Ça dénonce un genre de sensationalisme morbide qui trouve ses images dans des vraies situations limites. En disant ça, le film, qui prétend être réel, continue son argumentation au niveau formel : si c’est pas nice de montrer du vrai monde mourir, c’est autre chose quand on fait un film. C’est un art, une représentation; une façon de montrer le réel. Dans ce cadre-là, la violence peut pas être dénoncée parce que 1. Elle est pas réelle; pi 2. Elle participe à un projet plus vaste que sa simple représentation : l’œuvre d’art signifie toujours quelque chose.
Si Cannibal holocaust a autant choqué à sa sortie en 1980, c’est que le found footage était pas un genre connu.
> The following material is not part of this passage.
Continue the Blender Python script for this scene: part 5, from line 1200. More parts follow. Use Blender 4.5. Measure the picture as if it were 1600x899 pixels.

Vu que Deodato a vraiment réussit à donner une impression de réalité en s’approchant le plus possible de l’illusion référentielle, grâce au jeu des acteurs, aux plans séquences pi à la caméra POV, la ligne entre violence réelle pi violence représentée s’est estompée dans l’esprit des spectateurs de l’époque. Facque la réflexion sur la violence est en même temps un questionnement sur la représentation au cinéma.
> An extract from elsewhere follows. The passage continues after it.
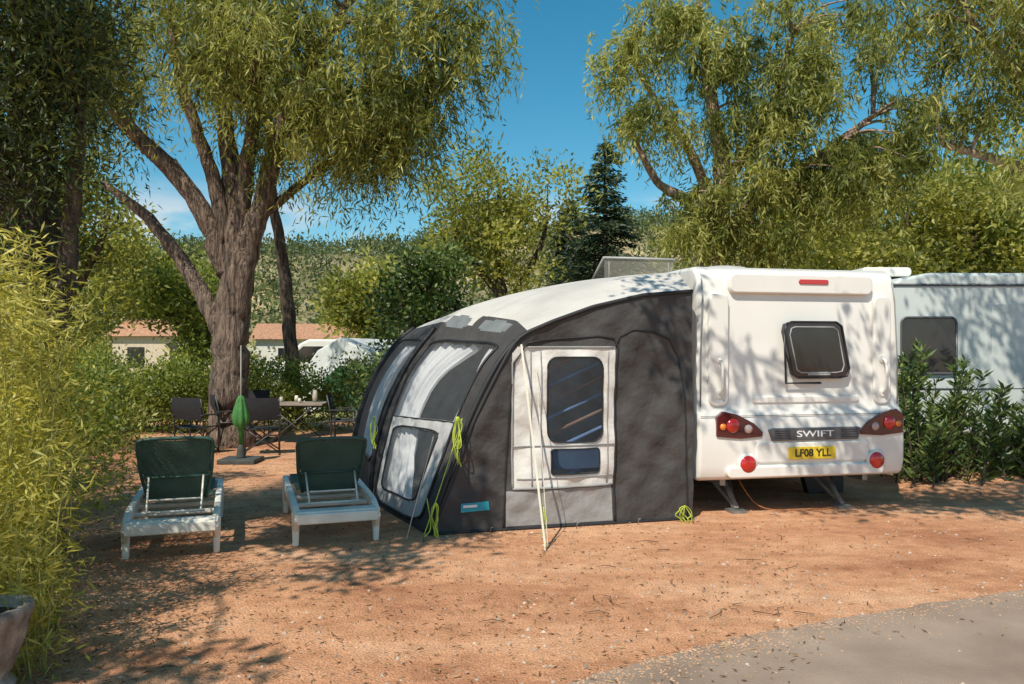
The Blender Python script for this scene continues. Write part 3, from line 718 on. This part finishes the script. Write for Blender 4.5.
# ------------------------------------------------------------------ vegetation
BARK=mat('bark_grey_brown',(.07,.047,.035),.95,.4,5,1.0,9,col2=(.29,.205,.15),stretch=(4,4,.55),bdist=.08)
BARKD=mat('bark_dark',(.045,.033,.025),.95,.4,6,1.0,14,col2=(.15,.11,.08),stretch=(3.5,3.5,.5),bdist=.05)
BARKR=mat('bark_red',(.22,.13,.09),.9,.4,5,.8,16,col2=(.46,.33,.24),stretch=(2.5,2.5,.7))
LF_E=leafmat('willow_leaf',(.06,.08,.018),(.22,.24,.052),(.54,.51,.16),.44)
LF_D=leafmat('cypress_leaf',(.018,.032,.008),(.06,.085,.020),(.19,.22,.045),.2)
LF_B=leafmat('bamboo_leaf',(.15,.16,.03),(.42,.40,.08),(.74,.66,.20),.42)
LF_Y=leafmat('yellowgreen_leaf',(.10,.12,.03),(.29,.29,.06),(.54,.50,.13),.42)
LF_H=leafmat('hedge_leaf',(.05,.08,.018),(.18,.22,.038),(.42,.43,.09),.37)
LF_O=leafmat('shrub_leaf',(.02,.045,.014),(.08,.13,.03),(.24,.30,.09),.27,.35)
LF_F=leafmat('fir_leaf',(.012,.025,.012),(.035,.06,.025),(.10,.13,.055),.2)

tree('weeping_tree',[
 ([(-4.93,14,-.05),(-4.96,14,.35),(-4.96,14,1.16),(-4.93,14,2.21),(-4.82,14,3.44),(-4.93,14.1,4.5),(-5.1,14.2,5.7),(-5.22,14.3,7.4),(-5.1,14.2,9)],[.46,.36,.31,.29,.23,.18,.14,.10,.04]),
 ([(-4.84,14,2.3),(-4.60,13.9,3.5),(-4.30,13.8,4.3),(-3.9,13.6,5.55),(-3.2,13.4,6.8),(-2.4,13.2,8)],[.22,.20,.17,.13,.09,.04]),
 ([(-5.0,14,3.0),(-5.35,13.9,4.0),(-5.93,13.8,4.84),(-6.72,13.6,5.7),(-7.2,13.4,7)],[.19,.17,.15,.12,.06]),
 ([(-5.0,14,1.5),(-5.2,14,2.2),(-5.84,14.2,3.18),(-6.54,14.3,4.06),(-7.4,14.4,4.7)],[.18,.16,.13,.10,.05]),
 ([(-4.85,14,2.8),(-4.65,13.9,4.6),(-4.45,13.8,6.0),(-4.4,13.7,7.5)],[.17,.14,.10,.06]),
 ([(-5.0,14,3.6),(-5.25,13.9,4.8),(-5.7,13.8,6.2),(-5.9,13.7,7.5)],[.15,.12,.09,.05]),
 ([(-4.6,13.8,3.7),(-4.2,14,4.2),(-3.2,14,5.0),(-2.2,13.8,5.6),(-1.2,13.6,6.1)],[.09,.08,.06,.04,.02])],
 [((-3.4,13.6,6.5),(2.2,2.0,1.3),48),((-1.9,13.5,5.7),(1.0,1.2,.9),24),((-5.6,13.8,7.4),(2.7,2.2,1.3),40),((-1.4,13.4,7.0),(1.2,1.4,1.2),24),((-3.4,13.8,5.4),(1.2,1.2,.5),12),((-7.1,13.6,6.6),(1.5,1.4,.9),16),((-3.3,13.4,8.6),(3.2,2.0,1.1),28)],
 BARK,LF_E,ns=14,nl=30,sl=1.2,rad=.44,L=.155,W=.027,br=.05)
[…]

Y aussi la question de la relativité du mot « civilisé ». C’est peut-être un peu trop postmoderne comme question, mais bon. J’aime mieux voir ça comme une critique du colonialisme. Le monde vivant la décolonisation depuis la fin de la IIe Guerre mondiale, c’est normal qu’en 1980, pendant que le phénomène continuait, que quelqu’un ait voulu en parler. Le film nous donne deux possibilités face au monde « sauvage » : soit dialoguer avec eux pi partager les connaissances pi les cultures, comme Monroe, soit décâlisser tout le monde pi ensuite être fâché quand ça se revire contre nous, comme l’équipe de tournage de Allan.
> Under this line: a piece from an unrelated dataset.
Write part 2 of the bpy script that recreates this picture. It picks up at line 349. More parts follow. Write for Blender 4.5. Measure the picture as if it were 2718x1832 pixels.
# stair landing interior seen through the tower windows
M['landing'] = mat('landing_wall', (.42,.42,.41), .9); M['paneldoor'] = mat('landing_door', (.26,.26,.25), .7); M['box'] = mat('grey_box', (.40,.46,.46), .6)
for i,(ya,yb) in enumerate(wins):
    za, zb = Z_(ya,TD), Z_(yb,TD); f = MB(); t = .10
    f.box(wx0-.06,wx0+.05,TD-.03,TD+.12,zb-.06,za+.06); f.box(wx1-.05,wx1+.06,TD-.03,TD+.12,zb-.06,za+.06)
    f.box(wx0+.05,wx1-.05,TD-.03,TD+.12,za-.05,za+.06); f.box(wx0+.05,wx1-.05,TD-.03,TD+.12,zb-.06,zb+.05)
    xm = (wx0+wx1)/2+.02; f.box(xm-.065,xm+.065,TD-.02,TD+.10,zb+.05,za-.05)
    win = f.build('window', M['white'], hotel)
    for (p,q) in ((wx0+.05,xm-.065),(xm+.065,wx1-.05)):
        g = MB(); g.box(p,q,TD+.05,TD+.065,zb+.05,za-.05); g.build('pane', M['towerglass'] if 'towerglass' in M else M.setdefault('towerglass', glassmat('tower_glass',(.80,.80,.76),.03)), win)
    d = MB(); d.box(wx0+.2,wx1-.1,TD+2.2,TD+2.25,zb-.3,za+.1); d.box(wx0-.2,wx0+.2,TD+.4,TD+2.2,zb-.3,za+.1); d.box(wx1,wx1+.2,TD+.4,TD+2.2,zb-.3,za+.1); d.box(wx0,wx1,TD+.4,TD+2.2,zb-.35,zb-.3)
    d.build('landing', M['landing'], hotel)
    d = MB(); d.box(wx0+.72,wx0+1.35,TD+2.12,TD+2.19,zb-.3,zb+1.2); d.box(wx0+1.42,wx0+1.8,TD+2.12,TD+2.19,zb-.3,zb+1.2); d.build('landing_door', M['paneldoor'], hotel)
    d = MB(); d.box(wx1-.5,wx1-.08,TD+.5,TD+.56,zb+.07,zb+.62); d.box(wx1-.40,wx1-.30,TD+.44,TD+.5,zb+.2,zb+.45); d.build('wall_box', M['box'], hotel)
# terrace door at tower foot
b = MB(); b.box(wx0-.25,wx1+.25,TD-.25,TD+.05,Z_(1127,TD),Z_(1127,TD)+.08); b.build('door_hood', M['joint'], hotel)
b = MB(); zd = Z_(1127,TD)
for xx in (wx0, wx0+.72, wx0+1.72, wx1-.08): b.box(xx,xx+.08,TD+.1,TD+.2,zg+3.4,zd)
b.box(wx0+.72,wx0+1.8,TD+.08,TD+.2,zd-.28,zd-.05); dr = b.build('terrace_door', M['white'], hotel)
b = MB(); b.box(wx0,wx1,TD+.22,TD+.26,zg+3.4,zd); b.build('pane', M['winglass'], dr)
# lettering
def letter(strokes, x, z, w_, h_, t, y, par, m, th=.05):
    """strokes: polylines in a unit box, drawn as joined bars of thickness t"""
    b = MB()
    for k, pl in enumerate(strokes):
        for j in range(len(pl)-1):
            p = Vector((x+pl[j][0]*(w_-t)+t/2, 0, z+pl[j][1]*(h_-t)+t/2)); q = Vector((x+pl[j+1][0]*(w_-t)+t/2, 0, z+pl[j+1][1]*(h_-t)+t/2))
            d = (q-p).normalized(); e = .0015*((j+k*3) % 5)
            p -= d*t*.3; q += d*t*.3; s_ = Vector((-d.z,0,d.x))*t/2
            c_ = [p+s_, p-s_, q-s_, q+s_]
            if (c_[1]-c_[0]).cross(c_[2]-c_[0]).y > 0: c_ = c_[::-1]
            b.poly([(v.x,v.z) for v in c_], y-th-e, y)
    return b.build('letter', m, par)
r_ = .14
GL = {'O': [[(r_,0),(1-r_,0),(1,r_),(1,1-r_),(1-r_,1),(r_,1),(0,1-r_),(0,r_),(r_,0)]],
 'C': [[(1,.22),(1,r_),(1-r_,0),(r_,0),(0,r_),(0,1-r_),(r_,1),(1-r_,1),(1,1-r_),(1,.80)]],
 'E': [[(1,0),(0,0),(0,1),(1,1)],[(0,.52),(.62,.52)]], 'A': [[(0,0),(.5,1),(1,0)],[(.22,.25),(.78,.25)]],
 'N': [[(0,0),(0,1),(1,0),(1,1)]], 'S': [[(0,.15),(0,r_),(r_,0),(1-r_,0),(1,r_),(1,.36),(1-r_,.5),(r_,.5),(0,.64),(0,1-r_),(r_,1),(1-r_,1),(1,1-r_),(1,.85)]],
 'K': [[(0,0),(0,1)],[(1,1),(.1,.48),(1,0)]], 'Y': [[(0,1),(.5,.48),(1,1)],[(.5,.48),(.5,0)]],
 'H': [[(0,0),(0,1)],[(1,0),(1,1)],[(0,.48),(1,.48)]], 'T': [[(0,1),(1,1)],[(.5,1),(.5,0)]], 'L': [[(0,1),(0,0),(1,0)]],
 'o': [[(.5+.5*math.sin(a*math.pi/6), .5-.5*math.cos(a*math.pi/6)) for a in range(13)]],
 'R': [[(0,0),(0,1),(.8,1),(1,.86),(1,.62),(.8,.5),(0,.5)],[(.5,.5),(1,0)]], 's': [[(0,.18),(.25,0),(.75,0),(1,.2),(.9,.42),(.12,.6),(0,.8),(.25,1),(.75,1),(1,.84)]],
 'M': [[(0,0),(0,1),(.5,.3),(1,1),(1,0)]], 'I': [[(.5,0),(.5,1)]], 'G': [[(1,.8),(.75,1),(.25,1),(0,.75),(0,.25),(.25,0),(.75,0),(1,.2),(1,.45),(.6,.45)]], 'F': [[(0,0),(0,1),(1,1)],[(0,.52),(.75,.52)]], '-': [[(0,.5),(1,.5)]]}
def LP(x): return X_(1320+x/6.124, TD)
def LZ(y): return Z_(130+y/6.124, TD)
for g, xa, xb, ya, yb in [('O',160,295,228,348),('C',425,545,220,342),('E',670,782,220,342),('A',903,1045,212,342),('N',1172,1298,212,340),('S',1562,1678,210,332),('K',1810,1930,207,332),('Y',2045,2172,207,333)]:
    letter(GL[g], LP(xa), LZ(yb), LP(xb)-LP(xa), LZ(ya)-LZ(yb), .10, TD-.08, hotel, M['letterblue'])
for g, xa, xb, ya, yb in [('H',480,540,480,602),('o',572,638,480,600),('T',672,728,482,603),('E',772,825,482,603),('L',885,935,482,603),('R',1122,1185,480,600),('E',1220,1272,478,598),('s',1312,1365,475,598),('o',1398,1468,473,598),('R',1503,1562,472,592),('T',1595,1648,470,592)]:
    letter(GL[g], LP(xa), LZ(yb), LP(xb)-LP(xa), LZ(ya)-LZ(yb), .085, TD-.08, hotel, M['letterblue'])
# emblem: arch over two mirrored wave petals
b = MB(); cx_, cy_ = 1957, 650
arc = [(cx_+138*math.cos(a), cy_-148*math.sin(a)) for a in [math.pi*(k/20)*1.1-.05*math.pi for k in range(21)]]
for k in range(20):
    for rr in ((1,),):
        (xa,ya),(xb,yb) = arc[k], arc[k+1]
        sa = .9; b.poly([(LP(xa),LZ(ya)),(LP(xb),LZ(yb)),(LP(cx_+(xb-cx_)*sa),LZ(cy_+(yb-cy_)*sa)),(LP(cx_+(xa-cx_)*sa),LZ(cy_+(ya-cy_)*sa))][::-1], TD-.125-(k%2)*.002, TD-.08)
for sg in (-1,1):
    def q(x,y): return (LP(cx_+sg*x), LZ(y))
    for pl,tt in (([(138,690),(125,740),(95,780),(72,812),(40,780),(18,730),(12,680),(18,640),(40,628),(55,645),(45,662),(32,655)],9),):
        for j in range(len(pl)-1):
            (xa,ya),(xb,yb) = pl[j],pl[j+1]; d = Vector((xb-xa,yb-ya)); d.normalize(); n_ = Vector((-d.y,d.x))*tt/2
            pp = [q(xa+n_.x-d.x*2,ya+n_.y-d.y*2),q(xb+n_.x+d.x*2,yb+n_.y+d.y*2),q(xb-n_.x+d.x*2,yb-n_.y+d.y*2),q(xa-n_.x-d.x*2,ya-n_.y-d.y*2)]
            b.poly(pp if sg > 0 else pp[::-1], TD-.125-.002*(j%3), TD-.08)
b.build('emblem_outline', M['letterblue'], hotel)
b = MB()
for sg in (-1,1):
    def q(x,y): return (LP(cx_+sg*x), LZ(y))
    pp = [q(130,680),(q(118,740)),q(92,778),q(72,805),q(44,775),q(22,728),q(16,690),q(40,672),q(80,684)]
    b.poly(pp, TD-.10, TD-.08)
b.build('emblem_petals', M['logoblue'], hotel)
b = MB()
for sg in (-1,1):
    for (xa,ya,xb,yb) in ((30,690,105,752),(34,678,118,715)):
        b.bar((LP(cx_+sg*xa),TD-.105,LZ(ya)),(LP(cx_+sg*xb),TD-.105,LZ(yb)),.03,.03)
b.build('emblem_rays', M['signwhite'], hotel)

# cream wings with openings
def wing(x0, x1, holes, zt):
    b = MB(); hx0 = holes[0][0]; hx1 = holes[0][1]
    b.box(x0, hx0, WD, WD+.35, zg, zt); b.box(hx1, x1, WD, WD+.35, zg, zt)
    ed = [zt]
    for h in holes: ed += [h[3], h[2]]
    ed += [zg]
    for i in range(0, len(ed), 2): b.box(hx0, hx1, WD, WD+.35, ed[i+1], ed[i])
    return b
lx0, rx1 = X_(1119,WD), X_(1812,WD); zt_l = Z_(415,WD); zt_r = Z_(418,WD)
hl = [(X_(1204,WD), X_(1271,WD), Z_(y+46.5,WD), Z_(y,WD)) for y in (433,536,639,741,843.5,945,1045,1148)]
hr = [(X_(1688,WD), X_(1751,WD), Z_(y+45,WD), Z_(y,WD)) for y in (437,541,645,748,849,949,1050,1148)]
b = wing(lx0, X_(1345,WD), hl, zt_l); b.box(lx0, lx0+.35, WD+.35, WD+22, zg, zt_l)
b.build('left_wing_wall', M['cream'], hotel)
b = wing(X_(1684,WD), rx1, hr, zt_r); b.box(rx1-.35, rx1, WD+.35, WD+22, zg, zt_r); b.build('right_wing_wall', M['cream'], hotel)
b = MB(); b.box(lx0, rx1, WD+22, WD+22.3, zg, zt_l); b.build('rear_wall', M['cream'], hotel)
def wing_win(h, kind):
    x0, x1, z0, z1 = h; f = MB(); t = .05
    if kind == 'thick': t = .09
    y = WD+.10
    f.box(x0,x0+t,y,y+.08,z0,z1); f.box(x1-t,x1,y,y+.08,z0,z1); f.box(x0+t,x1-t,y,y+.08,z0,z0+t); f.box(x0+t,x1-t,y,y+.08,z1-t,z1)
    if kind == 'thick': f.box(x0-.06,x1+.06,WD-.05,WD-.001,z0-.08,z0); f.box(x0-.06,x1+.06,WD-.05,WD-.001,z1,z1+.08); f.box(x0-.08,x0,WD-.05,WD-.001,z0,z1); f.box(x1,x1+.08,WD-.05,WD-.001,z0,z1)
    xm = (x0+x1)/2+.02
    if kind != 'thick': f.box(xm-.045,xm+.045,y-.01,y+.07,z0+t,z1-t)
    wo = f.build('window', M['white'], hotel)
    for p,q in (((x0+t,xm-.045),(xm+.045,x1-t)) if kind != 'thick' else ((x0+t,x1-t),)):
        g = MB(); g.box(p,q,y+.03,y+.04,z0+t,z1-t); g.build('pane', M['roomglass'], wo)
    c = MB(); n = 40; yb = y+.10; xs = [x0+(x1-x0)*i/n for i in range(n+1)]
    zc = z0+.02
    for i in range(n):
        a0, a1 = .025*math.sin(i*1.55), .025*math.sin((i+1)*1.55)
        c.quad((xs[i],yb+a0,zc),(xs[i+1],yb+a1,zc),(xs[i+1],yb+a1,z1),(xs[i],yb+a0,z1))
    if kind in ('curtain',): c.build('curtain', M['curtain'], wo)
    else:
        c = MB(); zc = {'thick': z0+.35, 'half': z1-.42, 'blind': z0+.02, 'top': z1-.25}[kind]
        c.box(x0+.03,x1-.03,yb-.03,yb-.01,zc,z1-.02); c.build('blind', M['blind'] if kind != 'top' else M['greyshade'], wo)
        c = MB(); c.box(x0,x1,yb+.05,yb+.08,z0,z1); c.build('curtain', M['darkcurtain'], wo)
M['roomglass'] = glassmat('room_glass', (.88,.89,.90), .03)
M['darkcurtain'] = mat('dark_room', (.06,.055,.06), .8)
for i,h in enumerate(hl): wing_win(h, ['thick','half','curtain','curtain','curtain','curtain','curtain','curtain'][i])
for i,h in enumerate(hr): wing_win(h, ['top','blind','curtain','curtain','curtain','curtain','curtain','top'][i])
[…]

C’est pas finit : d’une perspective psychanalytique, c’est aussi intéressant. C’est l’homme civilisé, raisonnable pi rationnel, qui débarque dans un endroit complètement sauvage pi régit par des lois étranges, mais quand même peuplé par des hommes, qualifiés de « primitifs ». Y vivent presque nus, ont des coutumes sexuelles bizarres pi pratiquent le cannibalisme : on peut les associer à l’inconscient, aux pulsions animales refoulées qui se trouvent au fond de chaque être humain. Quand ces pulsions ressurgissent, on peut : 1. Apprendre à dealer avec (Monroe); 2. Essayer de les repousser encore plus, mais causant ainsi notre autodestruction (Allan). Parce que l’homme civilisé a peur de son côté animal. L’idée, c’est pas d’ignorer nos pulsions, mais de les contrôler.
Facque le monde qui ont été – pi qui le sont encore – choqués par la violence de Cannibal Holocaust pi qui la dénoncent comme étant gratuite, ben ce monde-là se butent sur des considérations morales qui les empêchent de voir plus loin que le premier degré, parce que ce film-là est crissement riche de significations.

Verdict

Recommandé, crissement. Un des meilleurs films d’horreur de l’histoire, sans aucun doute. Le pire, c’est qu’y accotte sa réputation de film choquant même après 30 ans, ce qui est un crisse d’exploit. Un chef-d’œuvre, mais un chef-d’œuvre qui fait mal. Des fois, les films d’horreur extrêmes nous font des coupures qui finissent par guérir; Cannibal Holocaust, ça laisse une cicatrice.